Bikey the Skicycle and Other Tales of Jimmieboy is a collection of children’s stories by John Kendrick Bangs, the American humorist who lived from 1862 to 1922. The book belongs to the Jimmieboy series of children’s fictions that Bangs produced across many years, featuring a young boy named Jimmieboy whose vivid imagination repeatedly produces adventures involving talking animals, magical objects, and various other characters from the fairy tale tradition.
The Skicycle of the title is a magical vehicle that combines the functions of a bicycle and a sleigh and that takes Jimmieboy on various adventures across the snowy countryside of his imagined world. The story is essentially an extended children’s fantasy in which Bangs uses the talking vehicle as the central character to introduce his young readers to various comic situations involving other invented characters, mild physical danger that is always resolved happily, and the kind of cheerful nonsense humour that was Bangs’s particular speciality.
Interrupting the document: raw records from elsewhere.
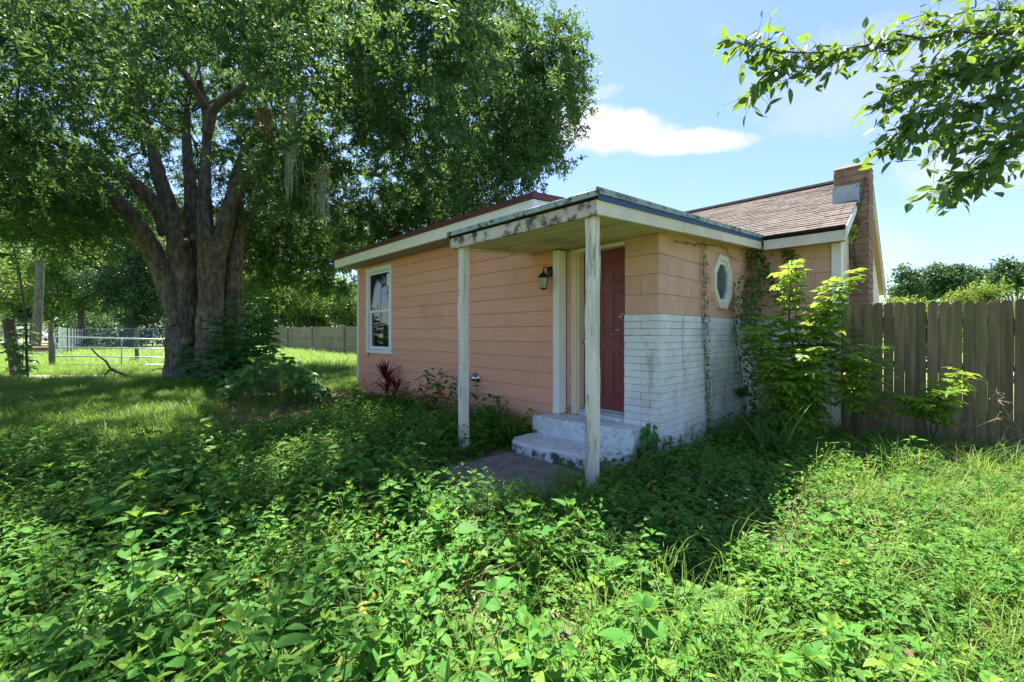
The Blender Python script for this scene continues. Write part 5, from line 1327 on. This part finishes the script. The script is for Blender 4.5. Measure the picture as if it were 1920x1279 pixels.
# vines on the side wall
def vine(path, label, mat, r=.004, step=.035, ll=.06, lw=.035, spread=.05, out=(1, 0, 0), name='vine', thick=1, droop=.6):
    P = np.array(path, float); t = empty(name, P[-1] if P[-1][2] < P[0][2] else P[0], label, 'vine', None)
    Ls = np.linalg.norm(np.diff(P, axis=0), axis=1); cum = np.concatenate([[0], np.cumsum(Ls)]); n = max(3, int(cum[-1] / step)); s = np.linspace(0, cum[-1], n)
    Q = np.column_stack([np.interp(s, cum, P[:, i]) for i in range(3)]) + rng.normal(0, .008, (n, 3)); m = MB(); m.tube(Q, r, n=4, cap=False); m.build('stem', M_twig, t)
    f = MB(); out = np.array(out, float)
    for i, q in enumerate(Q):
        for k in range(thick):
            v = rng.normal(0, 1, 3) * np.array([.5, .8, .5]) + out * .8 + np.array([0, 0, -droop]); o = q + rng.normal(0, spread * .5, 3) * (1 - np.abs(out) * .5) + out * rnd(.005, spread)
            f.leaf(o, v, out + rng.normal(0, .35, 3) + np.array([0, 0, .4]), ll * rnd(.6, 1.2), lw * rnd(.7, 1.2), 3, .12, .2, tint=rnd(0, 1), shape=.68)
    f.build('foliage', mat, t, kind='stuff'); return t
xw = XC + .035
def onwall(px_, py_):     # point on the side wall
    dx = (FWD + RGT * (px_ - 960) / FPX); k = xw / dx[0]; return np.array([xw, dx[1] * k, CZ + (HOR - py_) / FPX * k])
def onback(px_, py_):
    dx = (FWD + RGT * (px_ - 960) / FPX); k = (YB - .04) / dx[1]; return np.array([dx[0] * k, YB - .04, CZ + (HOR - py_) / FPX * k])
vine([onwall(1318, 452), onwall(1319, 520), onwall(1321, 600), onwall(1324, 700), onwall(1326, 760), onwall(1328, 815)], 'thin pale vine hanging straight down the white brick wall left of the octagonal window', L_vinepale, ll=.06, lw=.018, step=.014, spread=.03, droop=1.0, thick=2)
vine([onwall(1262, 452), onwall(1300, 457), onwall(1345, 460), onwall(1362, 465), onwall(1374, 490)], 'wispy vine runner under the eave above the octagonal window', L_vinepale, ll=.05, lw=.02, step=.05, spread=.03)
vine([onwall(1402, 470), onwall(1404, 520), onwall(1400, 570), onwall(1396, 620)], 'thick dark ivy curtain hanging in the inner corner of the walls', L_ivy, ll=.07, lw=.055, step=.026, spread=.20, thick=8)
vine([onback(1424, 475), onback(1440, 505), onback(1456, 540), onback(1462, 560)], 'dark ivy strand slanting down the peach rear wall', L_ivy, ll=.065, lw=.05, step=.03, spread=.08, thick=4, out=(0, -1, 0))
vine([onback(1478, 468), onback(1484, 490), onback(1490, 510)], 'short ivy tuft under the eave above the tall shrub', L_ivy, ll=.065, lw=.05, step=.03, spread=.09, thick=5, out=(0, -1, 0))
vine([onwall(1376, 535), onwall(1374, 580), onwall(1380, 640), onwall(1388, 680), onwall(1396, 760), onwall(1398, 800)], 'dark leafy vine climbing beside the octagonal window', L_ivy, ll=.085, lw=.05, step=.028, spread=.22, thick=6)
vine([onwall(1405, 620), onwall(1425, 660), onwall(1420, 720), onwall(1415, 780)], 'dense dark vine mass over the brick in the inner corner', L_ivy, ll=.08, lw=.05, step=.03, spread=.25, thick=12)
vine([onwall(1376, 730), onwall(1384, 735), onwall(1394, 738)], 'small round vine tuft low on the white brick wall', L_ivy, ll=.07, lw=.05, step=.03, spread=.07, thick=7)
q = np.array([-2.36, YW - .06, .02]); vine([q + np.array([0, -.05, .05]), q + np.array([-.01, -.05, .22]), q + np.array([-.03, -.06, .34])], 'small leafy vine rising beside the upper step at the brick corner', L_base, ll=.10, lw=.06, step=.02, spread=.10, thick=6, out=(.3, -.8, 0), droop=.9)
q = onwall(1247, 858); vine([np.array([q[0], q[1], .02]), np.array([q[0] + .01, q[1], .26])], 'little weed growing at the foot of the brick corner', L_base, ll=.07, lw=.045, step=.03, spread=.05, thick=4)
# bare creeper stems on the chimney face
def onY_(px_, py_, y):
    dx = (FWD + RGT * (px_ - 960) / FPX); k = y / dx[1]; return np.array([dx[0] * k, y, CZ + (HOR - py_) / FPX * k])
t = empty('creeper', onY_(1604, 540, 8.96), 'bare brown creeper stem clinging to the chimney face', 'vine')
for pts in ([(1618, 535), (1606, 500), (1600, 460), (1612, 425), (1605, 400)], [(1606, 500), (1592, 470), (1592, 440)], [(1606, 400), (1618, 370), (1622, 330)], [(1600, 420), (1625, 408)]):
    m = MB(); m.tube([onY_(a, b_, 8.975) for a, b_ in pts], .007, n=4, cap=False); m.build('stem', M_twig, t)
m = MB()
for i in range(34): m.leaf(onY_(rnd(1592, 1602), rnd(425, 450), 8.2), rng.normal(0, 1, 3), (0, -1, .5), .07, .05, 3, .1, .2, tint=rnd(0, 1))
m.tube([onY_(1590, 447, 7.6), onY_(1594, 440, 8.0), onY_(1598, 450, 8.6), onY_(1600, 460, 8.97)], .006, n=4, cap=False); m.build('foliage', L_bright, t, kind='stuff')
# saplings, twigs
b = W(52, 700, 13.2); b[2] = 0
shrub('sapling', b, [([b, W(48, 600, 13.2), W(38, 520, 13.2), W(26, 470, 13.2), W(14, 425, 13.2)], .035), ([W(40, 530, 13.2), W(30, 500, 13), W(18, 470, 12.9)], .015)], 'thin bare-stemmed sapling at the far left edge', L_base, cat='sapling', leafL=.3, nl=3, ll=.14, lw=.07, per=9, lo=.55)
b = W(40, 690, 13.3); b[2] = 0
shrub('shrub', b, [([b, W(45, 640, 13.2), W(48, 605, 13.2)], .015), ([b, W(30, 660, 13.2), W(12, 640, 13.1)], .012)], 'vine-covered leafy shrub around the dead stump at the far left', L_base, leafL=.3, nl=3, ll=.16, lw=.1, per=22, lo=.1)
fb = empty('fallen_branch', W(225, 710, 13.0) * np.array([1, 1, 0]), 'dark forked fallen branch lying on the grass left of the oak', 'branch')
for pts, r in (([(172, 655), (185, 668), (198, 677), (208, 692)], .03), ([(270, 716), (240, 706), (222, 698), (208, 692)], .045), ([(192, 722), (196, 705), (202, 697), (208, 692)], .03), ([(218, 696), (214, 704), (216, 712)], .012), ([(286, 695), (300, 690), (316, 697)], .02)):
    m = MB(); P = [W(a, b_, 13.0) for a, b_ in pts]; m.tube(P, np.linspace(r * .6, r, len(P)), n=6, rough=.15); m.build('stem', M_twig, fb)
hv = empty('hanging_vine', W(300, 620, 12.0), 'thin bare vine looping down the left side of the oak trunk', 'vine')
for pts in ([(318, 700), (308, 640), (290, 595), (278, 570), (268, 510), (256, 470)], [(205, 425), (240, 460), (262, 480), (285, 488)], [(196, 465), (194, 480), (210, 500), (217, 522), (205, 532), (180, 538)], [(285, 590), (290, 575), (300, 550)]):
    m = MB(); m.tube([W(a, b_, 12.0) for a, b_ in pts], .012, n=5, cap=False); m.build('stem', M_twig, hv)
# dry stalks by the fence and white flowers
for (pts, lab) in (([(1870, 838), (1890, 800), (1868, 785), (1830, 800)], 'dry pinkish weed stalk forking low against the picket fence'), ([(1920, 815), (1895, 785), (1872, 750), (1868, 735)], 'dry pinkish weed stalk leaning at the right edge of the picket fence')):
    t = empty('dry_weed', W(pts[0][0], pts[0][1], 5.0) * np.array([1, 1, 0]), lab, 'weed', None)
    m = MB(); P = [W(a, b_, 5.0) for a, b_ in pts]; m.tube([np.array([P[0][0], P[0][1], 0])] + P, .004, n=4, cap=False)
    for p in P:
        for k in range(7):
            e = p + rng.normal(0, .06, 3); m.tube([p, e], [.002, .001], n=3, cap=False); m.leaf(e, rng.normal(0, 1, 3), (0, 0, 1), .02, .008, 2)
    m.build('stem', M_drystem, t)
for (x_, y_) in ((1330, 938), (1344, 954), (1342, 944), (1362, 930), (1403, 919), (1398, 935)):
    D_ = 3.1; o = W(x_, y_, D_); t = empty('white_flower', np.array([o[0], o[1], 0]), 'small white ' + {1330: 'weed flower leftmost of the loose cluster beside the house shade', 1344: 'weed flower lowest of the loose cluster beside the house shade', 1342: 'weed flower tucked in the middle of the left flower pair', 1362: 'weed flower standing alone between the two flower groups', 1403: 'weed flower topmost of the scattered white flowers', 1398: 'weed flower just below the topmost white flower'}[x_], 'flower', 'white weed flowers in the yard')
    m = MB(); m.tube([np.array([o[0] + .03, o[1], 0]), o], [.002, .0012], n=3, cap=False); m.build('stem', L_grass, t)
    m = MB()
    for k in range(7): m.leaf(o, (math.cos(k * .9), math.sin(k * .9), .35), (0, 0, 1), .014, .01, 2, 0, 0)
    m.build('flower_head', M_petal, t)
# weed sprouting on the porch roof edge
o = np.array([-3.45, 4.4, zp(4.4) + .18]); m = MB()
for k in range(6):
    e = o + np.array([rnd(-.2, .15), rnd(-.1, .1), rnd(.2, .5)]); m.tube([o, (o + e) / 2 + rng.normal(0, .02, 3), e], [.003, .002, .001], n=3, cap=False)
    for q in range(9): m.leaf(o + (e - o) * rnd(.35, 1), rng.normal(0, 1, 3) + np.array([0, 0, .6]), (0, 0, 1), .035, .014, 2, tint=rnd(0, .5))
m.build('roof_weed', L_base, label='spindly weed sprouting on the porch roof', cat='weed')

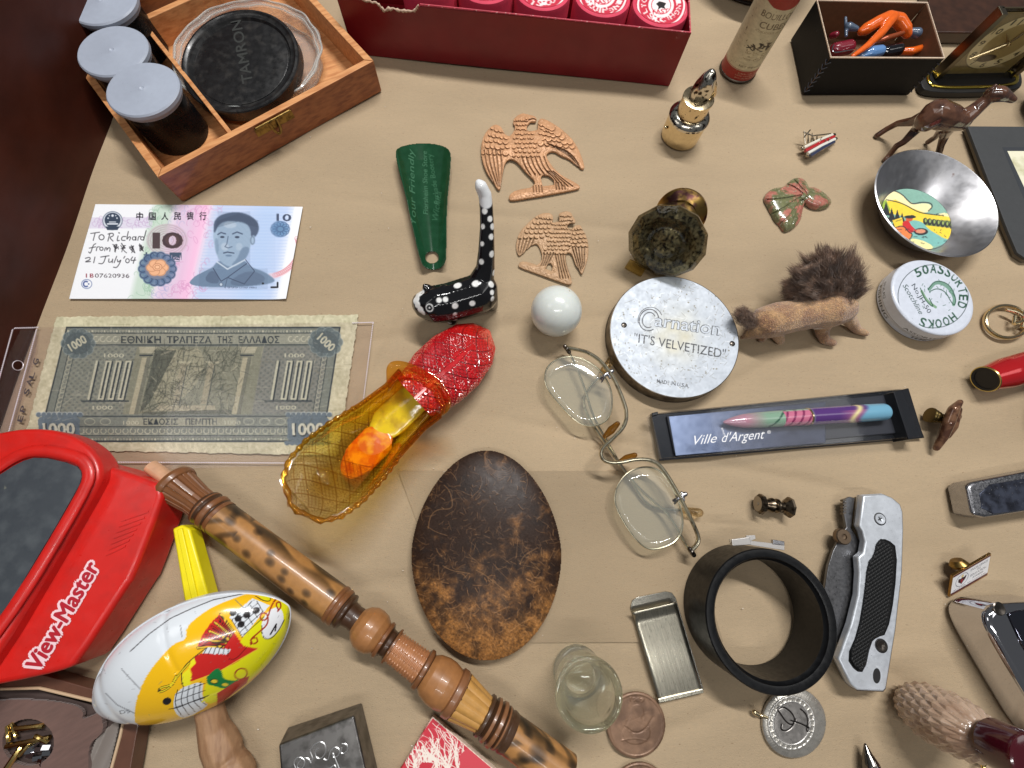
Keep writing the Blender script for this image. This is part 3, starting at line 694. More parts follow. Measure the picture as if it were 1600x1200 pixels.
# ================================================================ clock, dark boxes behind, board
m_dkwood = M('dark_brown_wood', (58, 34, 22), .3, var=.3, vs=1.2, bump=.1, bs=5, coat=.3)
bx = slab('lacquered_box', [(1448, -140), (1700, -140), (1700, 52), (1452, 50)], .01, 1.0, m_dkwood, bevel=.1, tag=('dark brown lacquered box behind the clock', 'box'))
ck = V(1522, 128, 0); ct = thing('mantel_clock', 'small see-through clock with gold hands on a brass-rimmed black base', 'clock', ck)
slab('clock_base', [(1436, 128), (1450, 100), (1588, 92), (1600, 128), (1590, 142), (1450, 146)], .01, .5, m_black, ct, smooth_n=2, bevel=.05)
tube('brass_rim', pxline([(1452, 112, .55), (1470, 96, .55), (1580, 92, .55), (1592, 122, .55), (1583, 134, .55), (1462, 138, .55), (1449, 126, .55)], 3, True), .13, M('bright_brass', (232, 204, 90), .16, 1.0), ct, closed=True, flat=.7)
# dial stands upright on the base
d0, d1 = V(1474, 120, .6), V(1572, 118, .6); dxv = (d1-d0).normalized(); dw = (d1-d0).length; dyv = Vector((-dxv.y, dxv.x, 0)); dh = 4.7
def dp(u, w, o=0): return tuple(d0+dxv*(u*dw)+Vector((0, 0, w*dh))+dyv*o)
def panel(name, u0, u1, w0, w1, o0, o1, mat):
    v = [dp(u, w, o) for o in (o0, o1) for u, w in ((u0, w0), (u1, w0), (u1, w1), (u0, w1))]
    o = mk(name, v, [(0, 1, 2, 3), (7, 6, 5, 4), (0, 4, 5, 1), (1, 5, 6, 2), (2, 6, 7, 3), (3, 7, 4, 0)], mat, ct, smooth=False); return bevel_mesh(o, .03)
panel('back_plate', -.1, 1.1, 0, 1.05, .35, .5, M('smoked_brown_glass', (58, 48, 30), .12, coat=.6))
m_case = M('pewter_case', (120, 112, 96), .3, 1.0)
for u in (-.14, 1.06): panel('case_post', u, u+.08, 0, 1.05, -.25, .6, m_case)
cvd = Cv(0, 0, 100, 140, 2, (150, 132, 88)); cvd.noise(6, 12, 5)
cvd.ell(50, 66, 46, 62, (236, 222, 176)).ell(50, 66, 30, 42, (176, 156, 104)).ring(50, 66, 46, 62, 1, (60, 50, 30)).ell(44, 102, 14, 9, (60, 46, 26))
for i, t_ in enumerate(['12', '1', '2', '3', '4', '5', '6', '7', '8', '9', '10', '11']):
    a_ = math.radians(30*i-90); x_, y_ = 50+38*math.cos(a_), 66+52*math.sin(a_)
    cvd.text(t_, (x_-(6 if len(t_) > 1 else 3.5), y_+6), (x_+(6 if len(t_) > 1 else 3.5), y_+6), 12, (40, 34, 22), .01)
n1, n2 = 100, 140; U, Wm = np.meshgrid(np.linspace(0.0, 1, n1), np.linspace(0, 1, n2))
Pd = np.array(d0)+U[..., None]*np.array(dxv)*dw+Wm[..., None]*np.array([0, 0, dh])+np.array(dyv)*.3
ii = np.arange(n1*n2).reshape(n2, n1); Fd = np.c_[ii[:-1, :-1].ravel(), ii[:-1, 1:].ravel(), ii[1:, 1:].ravel(), ii[1:, :-1].ravel()].tolist()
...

Bangs had been the editor of various humorous magazines including Puck and Harper’s Bazar during the 1890s and 1900s, and he had developed a substantial reputation as an American humorist alongside Mark Twain and the somewhat older generation of newspaper humorists. His adult humour was generally considered less successful than his children’s writing, and the Jimmieboy books are probably his most enduring contribution to American literature.
The collection runs about two hundred pages and works as a series of bedtime stories or as light evening reading for children of roughly seven to ten years old. The Victorian and Edwardian assumptions about children that run through the book may feel dated to modern readers, but the basic comic warmth of the writing remains. It pairs naturally with the other Jimmieboy books.